NY Journal of Books Reviews Wilmington's Lie: The Murderous Coup of 1898 and the Rise of White Supremacy
The curtain of segregation and white supremacy fell so hard on African Americans in the first six decades of the 20th century that, in hindsight, its crushing power takes on a certain air of inevitability. As a result, sometimes we tend to overlook the particulars of its origins.
We know that the Supreme Court’s unanimous decision in Brown v. Board of Education (1954) dismantled the legal underpinnings of Southern segregation and the entrenched doctrine of “separate but equal,” as established 58 years earlier in another landmark court ruling, Plessy v.

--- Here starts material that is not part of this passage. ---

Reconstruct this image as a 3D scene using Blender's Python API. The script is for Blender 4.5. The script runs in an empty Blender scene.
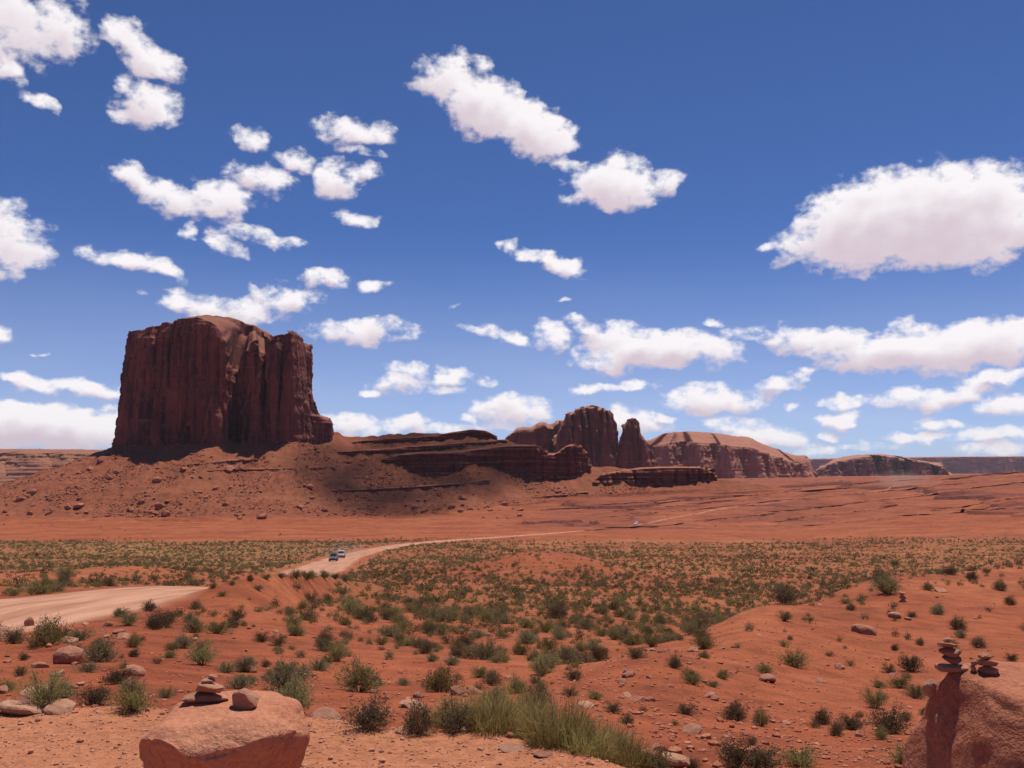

Ferguson (1896).
But the codification of that “separate but equal” doctrine and the brutal, decidedly unequal conditions of segregation for which it cleared the way was hardly an inevitable consequence of prevailing attitudes on race at the turn of the century. Likewise, its judicial reversal in Brown—or the prolonged, painful, costly, and unfinished struggle to make Brown’s challenge to white supremacy stick—didn’t simply happen because the immutable forces of history had their way.
The negation of the egalitarian impulses of Congressional Reconstruction and the triumph of segregation at the turn of the century didn’t begin with Plessy. The white supremacist revolution that overturned the seemingly self-evident implications of the 13th, 14th, and 15th amendments and African Americans’ relentless struggle for self-determination came about not, primarily, through the tidy outcomes of court cases, legislation, or electorally articulated popular will. Rather, white supremacy consolidated its power through political calculation, racist defamation, intimidation, terrorism, and premeditated, remorseless violence.